こうした陸屋根も実際には勾配を設けています。その主な目的は水勾配のためです。
陸屋根は鉄筋コンクリート造の建物の屋根であるか鉄筋コンクリート造の屋根でであることが殆どです。屋根としては、構造的にもシンプルで、施工しやすく、工事費も安価で済むことから非常に多くの場合で用いられます。
この屋根に落ちた雨水は、当然排水する必要があります。そのため、建物の短辺側に向かって片方から、または、中央から両側に水勾配を取ります。勾配によって集まった端の水は、その際に設けられた排水溝から、ドレーンに集まり外壁から樋を伝って地上に集められます。

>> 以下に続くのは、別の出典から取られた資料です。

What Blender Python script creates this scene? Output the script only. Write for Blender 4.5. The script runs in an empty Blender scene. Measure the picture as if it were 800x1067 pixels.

短辺方向に向かって水勾配をとるのは、水勾配をとりやすいからで、水上のコンクリートの厚さを薄くすることができ、構造的に有利であり、経済的でもあります。
陸屋根に水勾配を設ける場合、およそ1/50から1/100とします。もっと急な1/20などでもより安全に排水出来ますがそのためには水上のコンクリートを厚くする必要があり、好ましくありません。
陸屋根のスラブ自体を躯体として水上で50mmから100ミリせり上げることも考えられますが、施工が煩雑になり、工事費も上がりますので多くの場合は、この方法は用いられません。
建物が大規模の陸屋根である場合は、中央に梁を設けてスラブを左右に左右に勾配をとることもあります。
陸屋根のドレン部の断面図 画像出典:タジマ
陸屋根の水勾配は殆どの場合で1/100です。これは、水下(みずしも)に集まった水を、そこに設けた溝からドレイン配するするための水勾配をとる必要があるため、1/50の様な勾配をとると、溝の勾配が取り辛くなるためです。
多くの場合、溝の水勾配においても1/100程度を設けます。
1/100という水勾配は、殆ど水が流れないに等しいくらいの勾配で、工事中にこれを取ることは殆ど不可能に近い勾配といえます。スーパーなどの屋上ではあちこちに水だまりが出来ているのを見かけるのはこのためです。
最近は露出防水が多くなり、建物端に排水溝を設けないことも多くなりましたが、基本的には設けることが大切です。